O Rio Grande do Sul e o povo gaúcho vivenciam uma tragédia climática de grandes proporções, com mais de 150 mortes, quase 100 desaparecidos, centenas de milhares de desabrigados e desalojados, e destruição de grande parte de sua infraestrutura. Tudo isso vai demandar um gigantesco esforço de reconstrução e um volume de recursos de grande monta.
Essa tragédia permite revelar um cenário de grande escassez em que se encontram os Estados brasileiros em matéria de disponibilidade de recursos financeiros e orçamentários, não dispondo de equipamentos nem recursos para aquisição de equipamentos mínimos para enfrentar crises dessa magnitude e salvar vidas. Estamos falando , por exemplo, de carência de botes, barcos, coletes salva-vidas e outros instrumentos cruciais no esforço de resgate e de salvar vidas humanos. Não há um só helicóptero para operações noturnas, tendo o Estado do Rio Grande do Sul que apelar desesperadamente para o socorro da União e das Forças Armadas nessas operações emergenciais.
Tudo isso está sendo feito num contexto de disputa e polarização política , em que o que o governador gaúcho e o presidente da república pertencem a agremiações partidárias com projetos políticos opostos para o País. Essa situação, de enorme assimetria financeira entre a União, Estados e Municípios, não foi nem de longe enfrentada no âmbito da recente reforma tributária aprovada no Brasil, permanecendo os Estados numa situação de excessiva dependência dos recursos da União para tocar suas administrações, especialmente num contexto como o enfrentado pelo governo gaúcho.
Em situações extremas como essa, vários tipos de intervenção governamental são propostas e outras são às vezes cogitadas, mas tão logo o cenário agudo de crise é minimizado, parte da classe política e do parlamento tendem a por algumas ideias na gaveta. A título de ilustração, nas enchentes ocorridas na Bahia em 2021, há relatos de que alguns integrantes da bancada baiana na Câmara Federal e o então presidente Artur Lira cogitaram propor a ideia de aprovar a criação de uma Fundo Emergencial de Catástrofe, com um volume robusto de recursos, para dar conta da crise. Passada a fase aguda daquela tragédia climática, o assunto não foi mais ventilado e não prosperou.
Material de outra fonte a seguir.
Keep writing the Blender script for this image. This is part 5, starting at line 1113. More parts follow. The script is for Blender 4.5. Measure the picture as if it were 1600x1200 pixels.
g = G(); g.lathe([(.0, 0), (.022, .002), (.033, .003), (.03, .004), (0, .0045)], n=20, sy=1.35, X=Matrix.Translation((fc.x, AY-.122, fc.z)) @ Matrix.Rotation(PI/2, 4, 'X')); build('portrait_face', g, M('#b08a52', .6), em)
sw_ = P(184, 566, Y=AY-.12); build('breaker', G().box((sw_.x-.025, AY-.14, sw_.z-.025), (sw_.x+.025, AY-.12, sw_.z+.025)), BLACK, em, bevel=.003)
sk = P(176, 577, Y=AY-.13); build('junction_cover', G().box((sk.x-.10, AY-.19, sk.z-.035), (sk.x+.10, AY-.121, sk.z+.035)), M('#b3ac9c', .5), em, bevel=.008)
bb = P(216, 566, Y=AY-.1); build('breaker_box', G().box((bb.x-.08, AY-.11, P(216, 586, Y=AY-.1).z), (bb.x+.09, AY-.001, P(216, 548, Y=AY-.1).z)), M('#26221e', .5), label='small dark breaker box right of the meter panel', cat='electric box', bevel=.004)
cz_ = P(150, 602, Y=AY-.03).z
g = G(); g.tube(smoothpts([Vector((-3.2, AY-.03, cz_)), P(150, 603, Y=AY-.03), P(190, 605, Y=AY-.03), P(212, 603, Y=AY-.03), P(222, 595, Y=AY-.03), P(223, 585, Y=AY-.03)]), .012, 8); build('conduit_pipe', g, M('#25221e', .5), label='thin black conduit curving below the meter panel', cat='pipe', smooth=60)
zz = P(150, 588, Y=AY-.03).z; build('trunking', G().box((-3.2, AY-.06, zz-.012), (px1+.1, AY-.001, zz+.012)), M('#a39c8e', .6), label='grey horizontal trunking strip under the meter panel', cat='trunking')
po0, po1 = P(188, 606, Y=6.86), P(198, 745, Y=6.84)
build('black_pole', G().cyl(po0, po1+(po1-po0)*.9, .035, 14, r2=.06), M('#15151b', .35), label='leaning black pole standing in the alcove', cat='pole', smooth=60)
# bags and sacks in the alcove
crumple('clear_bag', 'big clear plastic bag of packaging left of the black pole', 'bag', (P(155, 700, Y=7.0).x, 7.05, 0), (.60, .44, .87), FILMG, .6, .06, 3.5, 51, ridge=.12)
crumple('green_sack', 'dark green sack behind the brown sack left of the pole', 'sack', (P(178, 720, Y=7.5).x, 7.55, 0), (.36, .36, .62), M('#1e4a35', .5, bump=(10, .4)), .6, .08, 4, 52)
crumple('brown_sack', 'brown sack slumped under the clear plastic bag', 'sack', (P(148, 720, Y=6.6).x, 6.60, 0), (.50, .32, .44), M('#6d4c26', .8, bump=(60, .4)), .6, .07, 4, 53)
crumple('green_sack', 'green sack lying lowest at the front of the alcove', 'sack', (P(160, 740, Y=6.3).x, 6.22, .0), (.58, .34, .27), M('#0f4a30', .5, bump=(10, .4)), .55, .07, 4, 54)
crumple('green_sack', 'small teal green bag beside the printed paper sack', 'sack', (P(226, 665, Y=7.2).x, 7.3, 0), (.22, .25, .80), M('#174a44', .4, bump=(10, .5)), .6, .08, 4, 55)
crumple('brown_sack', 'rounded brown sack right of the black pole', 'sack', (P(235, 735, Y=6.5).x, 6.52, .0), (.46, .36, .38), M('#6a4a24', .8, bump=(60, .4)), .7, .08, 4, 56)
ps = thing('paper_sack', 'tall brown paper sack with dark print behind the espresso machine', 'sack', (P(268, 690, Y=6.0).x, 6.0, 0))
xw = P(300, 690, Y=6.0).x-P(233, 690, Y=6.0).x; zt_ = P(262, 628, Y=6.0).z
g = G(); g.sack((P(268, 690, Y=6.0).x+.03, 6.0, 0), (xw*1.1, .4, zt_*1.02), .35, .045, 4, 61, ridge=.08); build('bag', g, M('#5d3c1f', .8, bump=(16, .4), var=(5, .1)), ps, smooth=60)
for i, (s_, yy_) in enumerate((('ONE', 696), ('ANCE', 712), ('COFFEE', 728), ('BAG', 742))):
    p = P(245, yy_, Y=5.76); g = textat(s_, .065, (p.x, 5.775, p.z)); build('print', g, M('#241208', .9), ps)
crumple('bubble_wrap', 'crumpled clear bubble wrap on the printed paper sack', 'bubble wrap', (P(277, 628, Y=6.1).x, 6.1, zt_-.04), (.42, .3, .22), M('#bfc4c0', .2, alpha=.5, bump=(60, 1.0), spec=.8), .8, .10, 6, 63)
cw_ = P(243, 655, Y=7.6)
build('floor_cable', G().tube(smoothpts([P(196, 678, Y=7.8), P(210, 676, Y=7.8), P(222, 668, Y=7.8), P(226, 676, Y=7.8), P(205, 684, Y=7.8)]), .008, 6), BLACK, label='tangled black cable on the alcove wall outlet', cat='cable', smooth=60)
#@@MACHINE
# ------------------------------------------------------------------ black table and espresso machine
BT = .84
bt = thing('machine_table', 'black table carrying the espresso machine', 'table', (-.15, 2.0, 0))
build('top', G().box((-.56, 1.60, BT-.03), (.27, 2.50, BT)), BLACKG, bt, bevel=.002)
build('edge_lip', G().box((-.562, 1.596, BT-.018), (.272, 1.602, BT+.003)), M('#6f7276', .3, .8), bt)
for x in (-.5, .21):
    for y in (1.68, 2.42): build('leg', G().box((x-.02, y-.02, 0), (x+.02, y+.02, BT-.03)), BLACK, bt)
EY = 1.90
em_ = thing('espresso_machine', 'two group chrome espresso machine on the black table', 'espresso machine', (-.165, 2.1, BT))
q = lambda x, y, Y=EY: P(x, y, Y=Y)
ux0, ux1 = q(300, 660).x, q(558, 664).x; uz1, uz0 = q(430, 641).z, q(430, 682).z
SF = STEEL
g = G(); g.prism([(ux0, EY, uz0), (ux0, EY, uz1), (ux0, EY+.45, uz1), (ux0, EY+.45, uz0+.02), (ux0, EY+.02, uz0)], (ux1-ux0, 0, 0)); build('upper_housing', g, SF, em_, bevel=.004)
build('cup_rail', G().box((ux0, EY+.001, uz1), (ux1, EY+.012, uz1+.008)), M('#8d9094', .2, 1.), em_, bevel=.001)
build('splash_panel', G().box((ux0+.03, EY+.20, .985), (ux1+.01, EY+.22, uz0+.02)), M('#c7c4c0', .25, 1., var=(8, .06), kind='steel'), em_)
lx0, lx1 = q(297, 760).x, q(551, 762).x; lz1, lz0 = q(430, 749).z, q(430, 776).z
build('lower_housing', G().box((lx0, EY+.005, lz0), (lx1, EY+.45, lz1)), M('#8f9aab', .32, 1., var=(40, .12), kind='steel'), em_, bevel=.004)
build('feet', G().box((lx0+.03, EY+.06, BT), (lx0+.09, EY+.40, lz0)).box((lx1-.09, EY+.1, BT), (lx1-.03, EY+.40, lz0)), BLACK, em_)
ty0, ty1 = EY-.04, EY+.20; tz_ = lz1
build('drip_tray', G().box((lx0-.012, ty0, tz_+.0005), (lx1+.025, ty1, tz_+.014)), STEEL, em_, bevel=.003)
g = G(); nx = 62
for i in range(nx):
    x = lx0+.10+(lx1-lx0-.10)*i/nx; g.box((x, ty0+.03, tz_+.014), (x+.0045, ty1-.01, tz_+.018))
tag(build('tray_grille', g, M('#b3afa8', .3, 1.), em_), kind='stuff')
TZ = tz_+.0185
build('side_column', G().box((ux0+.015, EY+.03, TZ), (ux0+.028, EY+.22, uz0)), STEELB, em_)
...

Por outro lado, o país tem rubricas no orçamento da União para serem aplicadas em tais situações, mas as dotações são de pequena monta e frequentemente objeto de contingenciamentos, e quando liberadas, a enorme burocracia dificulta sobremaneira a chegada dos recursos aos cofres dos Estados e dos municípios.
Finalmente, ainda que venhamos a aprovar leis para enfrentar essas catástrofes, não há a garantia da aplicação plena e imediata do diploma legal. Todos sabem que aqui no Brasil temos leis que “pegam” e outras que ‘não pegam”. Como infelizmente estamos tratando de um contexto de tragédias de largas proporções, vamos dar como exemplo, para ilustrar o nosso raciocínio, a Lei Complementar 137, de 2010, aprovada e sancionada no segundo governo do presidente Lula, que estabeleceu a autorização para a União participar de um Fundo de Catástrofe para o setor agropecuário. Um dos artigos dessa lei previu um aporte pela União de até 4 bilhões de reais para o referido Fundo, destinado a participar da gestão de riscos na agropecuária brasileira, especialmente em eventos de grandes perdas de safras, com grandes disparidades entre a arrecadação de prêmios pelas seguradoras e o volume de indenizações a serem pagas pelas mesmas. A matéria ainda não foi regulamentada, e a lei acima efetivamente ainda “não pegou”. Até aqui é uma lei para “inglês ver”.